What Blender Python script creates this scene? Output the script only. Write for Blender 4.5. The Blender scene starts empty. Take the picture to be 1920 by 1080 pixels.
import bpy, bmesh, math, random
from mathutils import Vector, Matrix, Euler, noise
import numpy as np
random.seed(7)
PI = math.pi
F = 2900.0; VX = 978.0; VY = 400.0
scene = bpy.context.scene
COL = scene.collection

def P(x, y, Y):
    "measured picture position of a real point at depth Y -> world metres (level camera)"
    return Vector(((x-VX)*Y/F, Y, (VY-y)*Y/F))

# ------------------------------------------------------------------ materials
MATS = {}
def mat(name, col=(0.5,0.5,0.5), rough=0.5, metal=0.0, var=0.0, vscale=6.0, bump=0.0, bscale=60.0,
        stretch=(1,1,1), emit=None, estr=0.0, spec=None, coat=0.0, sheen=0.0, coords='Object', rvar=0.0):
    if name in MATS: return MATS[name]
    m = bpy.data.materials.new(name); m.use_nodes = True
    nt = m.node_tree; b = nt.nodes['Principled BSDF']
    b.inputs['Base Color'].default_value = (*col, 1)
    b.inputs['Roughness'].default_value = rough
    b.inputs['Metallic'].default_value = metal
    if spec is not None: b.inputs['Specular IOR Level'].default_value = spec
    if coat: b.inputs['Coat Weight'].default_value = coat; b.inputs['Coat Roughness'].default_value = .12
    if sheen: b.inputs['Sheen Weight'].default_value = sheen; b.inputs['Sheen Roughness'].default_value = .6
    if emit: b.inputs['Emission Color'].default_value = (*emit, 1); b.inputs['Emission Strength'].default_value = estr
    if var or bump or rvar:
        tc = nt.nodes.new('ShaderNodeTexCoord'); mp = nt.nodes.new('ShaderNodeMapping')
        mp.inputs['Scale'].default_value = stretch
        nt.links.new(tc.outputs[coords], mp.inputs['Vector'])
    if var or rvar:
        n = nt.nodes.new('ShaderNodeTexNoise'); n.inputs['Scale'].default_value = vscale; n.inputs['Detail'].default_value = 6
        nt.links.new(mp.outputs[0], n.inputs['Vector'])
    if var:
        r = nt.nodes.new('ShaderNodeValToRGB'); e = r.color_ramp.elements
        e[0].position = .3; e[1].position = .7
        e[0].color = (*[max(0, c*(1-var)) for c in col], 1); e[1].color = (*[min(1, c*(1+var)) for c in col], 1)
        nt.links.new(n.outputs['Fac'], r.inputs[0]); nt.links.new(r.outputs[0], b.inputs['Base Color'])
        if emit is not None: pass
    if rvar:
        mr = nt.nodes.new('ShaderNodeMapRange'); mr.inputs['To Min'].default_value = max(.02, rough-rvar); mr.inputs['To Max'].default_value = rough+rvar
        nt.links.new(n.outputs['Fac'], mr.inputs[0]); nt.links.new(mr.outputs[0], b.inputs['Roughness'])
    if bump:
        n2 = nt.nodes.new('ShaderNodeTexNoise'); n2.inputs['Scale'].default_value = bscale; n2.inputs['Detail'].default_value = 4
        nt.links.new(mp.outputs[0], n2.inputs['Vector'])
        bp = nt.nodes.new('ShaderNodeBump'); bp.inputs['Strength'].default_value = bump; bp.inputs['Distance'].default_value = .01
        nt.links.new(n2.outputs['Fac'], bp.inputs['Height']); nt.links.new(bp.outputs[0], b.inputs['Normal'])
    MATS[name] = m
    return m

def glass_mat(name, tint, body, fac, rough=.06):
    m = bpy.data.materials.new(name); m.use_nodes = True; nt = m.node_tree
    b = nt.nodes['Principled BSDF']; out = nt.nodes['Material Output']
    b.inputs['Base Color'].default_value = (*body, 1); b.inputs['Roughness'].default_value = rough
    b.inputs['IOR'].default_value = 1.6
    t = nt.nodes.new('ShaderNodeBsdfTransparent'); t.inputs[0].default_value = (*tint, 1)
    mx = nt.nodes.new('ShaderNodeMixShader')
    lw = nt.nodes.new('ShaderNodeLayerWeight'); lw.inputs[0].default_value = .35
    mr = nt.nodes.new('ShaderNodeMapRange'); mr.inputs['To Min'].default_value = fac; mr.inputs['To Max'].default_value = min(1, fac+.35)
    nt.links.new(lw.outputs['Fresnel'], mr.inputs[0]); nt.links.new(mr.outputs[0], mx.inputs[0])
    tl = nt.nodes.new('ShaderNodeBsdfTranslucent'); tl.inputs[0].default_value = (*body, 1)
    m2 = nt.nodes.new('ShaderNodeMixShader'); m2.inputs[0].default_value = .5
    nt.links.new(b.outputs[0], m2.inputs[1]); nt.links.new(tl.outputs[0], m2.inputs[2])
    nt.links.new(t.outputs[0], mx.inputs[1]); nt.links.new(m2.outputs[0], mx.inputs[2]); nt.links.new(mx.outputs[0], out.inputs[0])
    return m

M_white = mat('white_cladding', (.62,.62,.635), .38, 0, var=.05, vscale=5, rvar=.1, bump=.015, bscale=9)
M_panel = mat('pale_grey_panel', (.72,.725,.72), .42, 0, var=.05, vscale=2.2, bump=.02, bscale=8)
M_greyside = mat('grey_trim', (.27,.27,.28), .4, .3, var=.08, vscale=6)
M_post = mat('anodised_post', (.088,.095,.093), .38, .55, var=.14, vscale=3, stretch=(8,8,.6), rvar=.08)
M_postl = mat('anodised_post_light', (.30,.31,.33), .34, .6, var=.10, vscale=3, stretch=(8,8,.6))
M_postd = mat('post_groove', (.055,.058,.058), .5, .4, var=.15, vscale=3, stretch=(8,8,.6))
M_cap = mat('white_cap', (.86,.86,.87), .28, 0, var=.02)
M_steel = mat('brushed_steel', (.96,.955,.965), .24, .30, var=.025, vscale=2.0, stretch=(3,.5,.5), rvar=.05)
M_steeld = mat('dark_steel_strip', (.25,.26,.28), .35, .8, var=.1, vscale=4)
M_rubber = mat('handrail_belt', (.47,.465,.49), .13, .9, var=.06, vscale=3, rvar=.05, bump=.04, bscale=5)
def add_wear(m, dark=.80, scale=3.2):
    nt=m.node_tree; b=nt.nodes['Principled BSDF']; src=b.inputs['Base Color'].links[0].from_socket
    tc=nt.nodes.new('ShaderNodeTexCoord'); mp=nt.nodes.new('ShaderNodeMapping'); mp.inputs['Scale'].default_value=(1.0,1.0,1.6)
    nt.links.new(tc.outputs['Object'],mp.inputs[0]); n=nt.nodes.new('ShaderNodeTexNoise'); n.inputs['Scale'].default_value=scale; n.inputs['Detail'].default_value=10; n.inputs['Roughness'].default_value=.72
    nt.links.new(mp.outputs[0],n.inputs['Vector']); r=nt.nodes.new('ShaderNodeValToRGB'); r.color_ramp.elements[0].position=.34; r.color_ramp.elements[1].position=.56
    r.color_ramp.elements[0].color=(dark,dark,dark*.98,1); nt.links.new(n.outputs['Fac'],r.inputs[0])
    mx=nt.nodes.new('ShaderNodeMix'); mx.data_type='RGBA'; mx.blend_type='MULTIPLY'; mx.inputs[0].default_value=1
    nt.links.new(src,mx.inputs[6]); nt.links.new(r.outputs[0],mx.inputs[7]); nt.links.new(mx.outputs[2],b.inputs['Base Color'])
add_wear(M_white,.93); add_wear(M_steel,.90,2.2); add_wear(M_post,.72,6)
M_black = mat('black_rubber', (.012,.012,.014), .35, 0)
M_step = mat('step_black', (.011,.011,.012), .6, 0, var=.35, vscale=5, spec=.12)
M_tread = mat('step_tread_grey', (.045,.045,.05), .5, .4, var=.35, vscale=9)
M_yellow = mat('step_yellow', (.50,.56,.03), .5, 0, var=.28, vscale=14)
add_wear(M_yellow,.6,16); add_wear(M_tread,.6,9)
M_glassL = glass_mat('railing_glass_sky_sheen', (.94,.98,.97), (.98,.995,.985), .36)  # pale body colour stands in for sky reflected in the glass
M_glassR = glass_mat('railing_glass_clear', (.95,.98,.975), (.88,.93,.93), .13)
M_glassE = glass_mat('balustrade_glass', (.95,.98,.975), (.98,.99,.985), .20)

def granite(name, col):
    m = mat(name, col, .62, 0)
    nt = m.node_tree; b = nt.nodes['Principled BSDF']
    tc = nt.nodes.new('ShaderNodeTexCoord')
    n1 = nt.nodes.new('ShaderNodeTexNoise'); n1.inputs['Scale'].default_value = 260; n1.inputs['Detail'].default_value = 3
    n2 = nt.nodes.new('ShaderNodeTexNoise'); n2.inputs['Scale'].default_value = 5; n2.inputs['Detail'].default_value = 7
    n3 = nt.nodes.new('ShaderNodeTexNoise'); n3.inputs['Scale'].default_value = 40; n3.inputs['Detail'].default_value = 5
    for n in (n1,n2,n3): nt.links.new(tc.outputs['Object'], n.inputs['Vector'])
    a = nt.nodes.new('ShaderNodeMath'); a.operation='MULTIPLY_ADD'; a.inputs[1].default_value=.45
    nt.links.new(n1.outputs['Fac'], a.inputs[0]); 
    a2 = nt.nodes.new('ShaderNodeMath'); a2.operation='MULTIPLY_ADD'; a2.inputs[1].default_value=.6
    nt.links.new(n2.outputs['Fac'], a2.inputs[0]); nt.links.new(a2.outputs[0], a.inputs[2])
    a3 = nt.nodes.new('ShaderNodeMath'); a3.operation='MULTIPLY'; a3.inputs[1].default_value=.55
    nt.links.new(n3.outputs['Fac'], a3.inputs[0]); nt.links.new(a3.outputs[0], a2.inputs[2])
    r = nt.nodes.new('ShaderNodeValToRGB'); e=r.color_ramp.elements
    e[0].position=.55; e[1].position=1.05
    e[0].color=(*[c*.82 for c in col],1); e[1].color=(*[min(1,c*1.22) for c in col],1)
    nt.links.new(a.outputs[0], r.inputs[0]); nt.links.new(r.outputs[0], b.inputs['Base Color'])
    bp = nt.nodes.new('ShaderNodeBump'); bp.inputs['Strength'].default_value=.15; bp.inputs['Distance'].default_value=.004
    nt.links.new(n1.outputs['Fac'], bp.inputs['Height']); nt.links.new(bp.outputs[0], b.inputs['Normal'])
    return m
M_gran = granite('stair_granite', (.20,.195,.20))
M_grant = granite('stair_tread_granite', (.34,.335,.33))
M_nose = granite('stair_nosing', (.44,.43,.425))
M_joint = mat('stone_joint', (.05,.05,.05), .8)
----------
Required work: Restate the first line and every line after it, word for word, stopping once the line with "return Vector(((x-VX)*Y/F, Y, (VY-y)*Y/F))" is done.

Output of the task:
What Blender Python script creates this scene? Output the script only. Write for Blender 4.5. The Blender scene starts empty. Take the picture to be 1920 by 1080 pixels.
import bpy, bmesh, math, random
from mathutils import Vector, Matrix, Euler, noise
import numpy as np
random.seed(7)
PI = math.pi
F = 2900.0; VX = 978.0; VY = 400.0
scene = bpy.context.scene
COL = scene.collection

def P(x, y, Y):
    "measured picture position of a real point at depth Y -> world metres (level camera)"
    return Vector(((x-VX)*Y/F, Y, (VY-y)*Y/F))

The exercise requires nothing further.